Focus Groups, Prioritization, and a Rapid Protection Analysis: A snapshot of how the Danish Refugee Council in Iraq has adopted results-based approaches in an effort to adopt common practices in support of protection outcomes

Date Published: April 2, 2021 Author: InterAction
Photo of Focus Groups, Prioritization, and a Rapid Protection Analysis: A snapshot of how the Danish Refugee Council in Iraq has adopted results-based approaches in an effort to adopt common practices in support of protection outcomes

As a submission to the 2020 Results-Based Protection (RBP) Good Practice Contest, Elena Bartoloni from the Danish Refugee Council (DRC) team in Iraq presented a tool that is designed to facilitate a community-based and participatory approach to the identification, prioritization, and analysis of protection risks. The tool, awarded “Runner-Up” in the RBP contest, provides an excellent framework for light-touch context-specific protection analysis according to the risk equation, a key element of Results-Based Protection (RBP).

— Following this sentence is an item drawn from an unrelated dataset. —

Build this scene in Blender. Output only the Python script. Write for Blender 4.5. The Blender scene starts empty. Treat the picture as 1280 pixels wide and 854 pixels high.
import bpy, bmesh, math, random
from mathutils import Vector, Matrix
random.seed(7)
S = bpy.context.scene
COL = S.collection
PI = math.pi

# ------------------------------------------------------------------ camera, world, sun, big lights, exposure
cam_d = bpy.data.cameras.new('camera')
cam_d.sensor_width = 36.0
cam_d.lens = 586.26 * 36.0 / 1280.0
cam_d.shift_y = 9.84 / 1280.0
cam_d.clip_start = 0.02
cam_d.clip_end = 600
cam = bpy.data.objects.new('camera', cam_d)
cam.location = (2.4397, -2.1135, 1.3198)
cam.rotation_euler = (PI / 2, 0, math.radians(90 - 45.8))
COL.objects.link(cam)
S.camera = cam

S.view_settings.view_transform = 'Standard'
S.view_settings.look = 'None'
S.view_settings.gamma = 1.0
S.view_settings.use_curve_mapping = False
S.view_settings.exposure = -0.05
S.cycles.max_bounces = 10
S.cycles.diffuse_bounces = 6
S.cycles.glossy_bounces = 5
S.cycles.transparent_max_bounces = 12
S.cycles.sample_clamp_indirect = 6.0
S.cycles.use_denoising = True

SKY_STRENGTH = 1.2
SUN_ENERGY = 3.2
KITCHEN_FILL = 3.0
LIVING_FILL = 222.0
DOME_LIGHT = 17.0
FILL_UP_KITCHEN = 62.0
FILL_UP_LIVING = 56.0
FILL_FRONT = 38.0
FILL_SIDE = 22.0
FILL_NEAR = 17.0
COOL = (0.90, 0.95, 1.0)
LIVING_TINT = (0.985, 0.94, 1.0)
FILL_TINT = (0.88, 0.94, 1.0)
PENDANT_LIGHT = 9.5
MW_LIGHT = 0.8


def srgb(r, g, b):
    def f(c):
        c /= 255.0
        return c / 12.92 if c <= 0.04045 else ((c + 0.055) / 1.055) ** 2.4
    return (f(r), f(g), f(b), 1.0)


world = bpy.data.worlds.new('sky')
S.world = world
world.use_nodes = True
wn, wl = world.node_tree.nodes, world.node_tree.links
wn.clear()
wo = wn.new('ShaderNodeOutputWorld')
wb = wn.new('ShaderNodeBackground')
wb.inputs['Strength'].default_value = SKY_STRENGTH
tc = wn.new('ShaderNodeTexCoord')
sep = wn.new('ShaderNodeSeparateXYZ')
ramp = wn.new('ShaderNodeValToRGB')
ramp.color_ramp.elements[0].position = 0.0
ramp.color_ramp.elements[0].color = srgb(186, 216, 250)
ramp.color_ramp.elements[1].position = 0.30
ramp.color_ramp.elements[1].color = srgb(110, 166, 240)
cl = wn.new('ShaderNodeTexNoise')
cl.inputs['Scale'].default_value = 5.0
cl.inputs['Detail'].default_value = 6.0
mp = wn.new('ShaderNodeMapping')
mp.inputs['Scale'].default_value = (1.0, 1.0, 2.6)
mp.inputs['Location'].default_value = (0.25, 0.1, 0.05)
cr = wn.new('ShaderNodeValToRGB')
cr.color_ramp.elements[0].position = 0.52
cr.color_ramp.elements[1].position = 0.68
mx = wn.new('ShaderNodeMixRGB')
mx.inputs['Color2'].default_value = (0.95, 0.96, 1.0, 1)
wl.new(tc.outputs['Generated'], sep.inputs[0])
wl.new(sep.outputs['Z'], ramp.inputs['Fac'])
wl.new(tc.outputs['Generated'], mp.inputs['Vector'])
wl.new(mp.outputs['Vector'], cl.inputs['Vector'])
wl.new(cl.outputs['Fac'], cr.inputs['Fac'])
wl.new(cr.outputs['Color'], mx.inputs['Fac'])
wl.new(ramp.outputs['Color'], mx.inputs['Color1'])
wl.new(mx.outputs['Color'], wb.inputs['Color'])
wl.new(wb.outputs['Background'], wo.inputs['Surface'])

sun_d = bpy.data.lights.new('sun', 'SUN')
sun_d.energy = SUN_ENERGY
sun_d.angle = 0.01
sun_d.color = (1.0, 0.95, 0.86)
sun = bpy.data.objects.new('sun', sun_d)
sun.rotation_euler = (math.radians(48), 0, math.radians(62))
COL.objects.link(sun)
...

The most qualitative data collection I’ve ever seen in the protection sector.

DRC Protection Manager, Telafar

To understand how this tool came about, we need to take a little historical journey.

Prior to joining DRC, Elena Bartoloni worked as a Protection Consultant in the Disputed Border areas of Iraq. She noticed that Focus Group Discussions (FGDs) with communities experiencing protection risks were approached more as group interviews based on a structured pre-set of questions. This approach often reduced FGDs to a – , which did not encourage active and meaningful participation by the participants, nor in-depth and context specific discussion and analysis of the protection issues and coping strategies described by the participants. The approaches used also lacked a framework for analysis of the information gathered. This hindered the capacity of protection actors to adequately identify ways to minimize protection risks and to effectively assist vulnerable populations. Inspired by these observations, she began drafting a tool for exploring the breadth of protection risks affecting a community, how to prioritize those most important to them, and ways to break those risks down to better understand the component parts of risk (threat, vulnerability, capacity) by using the risk equation. All of this information needed to then feed into a light-touch protection analysis that could inform programming.

While working in various protection roles, Elena brought in new learning and iterated to improve the tool. As it stands now, the tool promotes a set of questions and a systematization tool to prompt a participatory and results-based approach to community discussions and protection analysis.

Although continually being updated based on new learning, the tool was picked up and piloted by the DRC Iraq protection team and is now being integrated within their approach to protection monitoring as a qualitative data collection tool. Additionally, the DRC Monitoring, Evaluation, Accountability and Learning (MEAL) team is exploring the application of qualitative data analysis software to support effective analysis on a broader scale. The demographic information and tag words will be used to bolster protection analysis, specifically to support trends analysis.